As He Qinglian points out in “Beijing Flood Inspires Little Charity,” Chinese are turning a cold eye toward requests for charity to relieve the Beijing flood victims in part because of their bitter experience with giving to relieve the victims of the Sichuan earthquake.

The reports of the devastation from the earthquake that struck Sichuan Province on May 12, 2008, touched a chord. Entire villages had been flattened, the official death toll would eventually number 70,000, and almost 5 million were left homeless. Relief efforts sprang up spontaneously throughout China and in the Chinese diaspora around the world.

According to the Ministry of Civil Affairs, Chinese in China donated 4.185 billion yuan (US$657 million) in the first week. Eventually, giving inside China would total US$12 billion, according to a report by the NGO Research Center at Tsinghua University in Beijing.

In addition to opening their purses, Chinese tried personally to lend a hand. There were reports of caravans of SUVs loaded with supplies traveling long distances from the prosperous East in an attempt to succor the victims—an act that seemed to contradict the reports of a go-go China whose population was consumed by its own selfishness.

But such help was not always welcome. For instance, a popular blogger was arrested for raising money and attempting personally to deliver the funds to those in need in Sichuan.


The Chinese Communist Party (CCP) has remained hostile to the blossoming of a civil society in China. Independent initiatives create enterprises independent of the state and thus threaten the leading role of the CCP.

The laws in China require that charity be funneled through two organizations that are closely affiliated with the state—the Red Cross Society of China and the China Charity Foundation.

With the state’s control of charitable giving comes the opportunity for corruption. The Beijing Times reported a study of earthquake donations that, using only official figures, found that 80 percent of the 76 billion yuan donated went into government accounts.

In a September 2010 story, The Epoch Times reported that China’s National Audit Office (NAO) received a total of 1,962 reports of cases of corruption in the 2008 Sichuan earthquake rescue-relief effort.

Hong Kong’s South China Morning Post reported that local officials in some areas exaggerated earthquake losses to the tune of 1.23 billion yuan (US$180 million). Presumably by overreporting losses, officials could make greater claims for relief funds.

In other cases, some governmental departments significantly held up the distribution of relief funds and goods to the victims of the disaster, according to the aforementioned Epoch Times report.

Meanwhile, the people of Sichuan Province have complained for years at how poor were the efforts at making their lives whole. In some cases, complaints have given rise to protests.

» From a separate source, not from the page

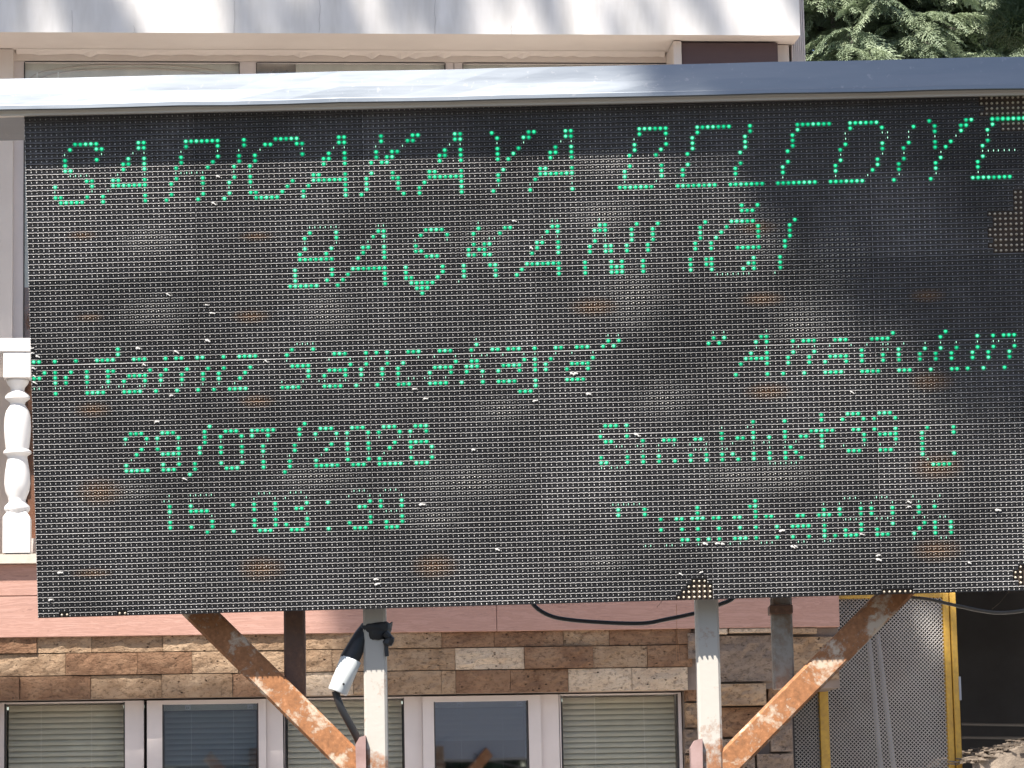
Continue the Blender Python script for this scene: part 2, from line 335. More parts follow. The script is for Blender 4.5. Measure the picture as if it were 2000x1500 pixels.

On April 25, 2012, farmers in Linjiang Town, near Wenchuan, the epicenter of the May 2008 quake, broke into the local government building and smashed tables and chairs, according to an April 2012 Epoch Times report.

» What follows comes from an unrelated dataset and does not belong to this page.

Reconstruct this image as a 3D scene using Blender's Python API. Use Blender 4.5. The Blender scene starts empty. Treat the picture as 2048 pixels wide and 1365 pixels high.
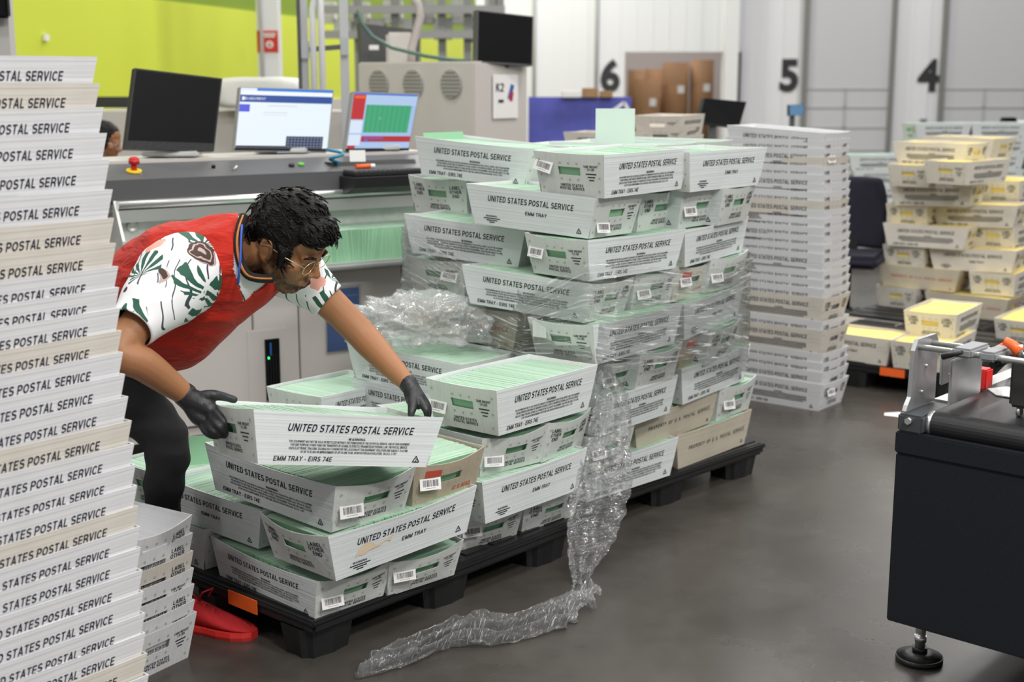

According to a resident who asked to remain anonymous for personal safety, officials of Lianjiang Town stole hundreds of millions of yuan from the earthquake poverty-alleviation fund—money that was meant to help victims of the Wenchuan quake.

Another villager said: “The villagers opened a cabinet containing the financial documents and discovered that the monies were taken by Party officials and their families. Every family received as much as 100,000 yuan (US$15,800). The villagers were outraged. The CCP is so corrupt—every official in it is corrupt.”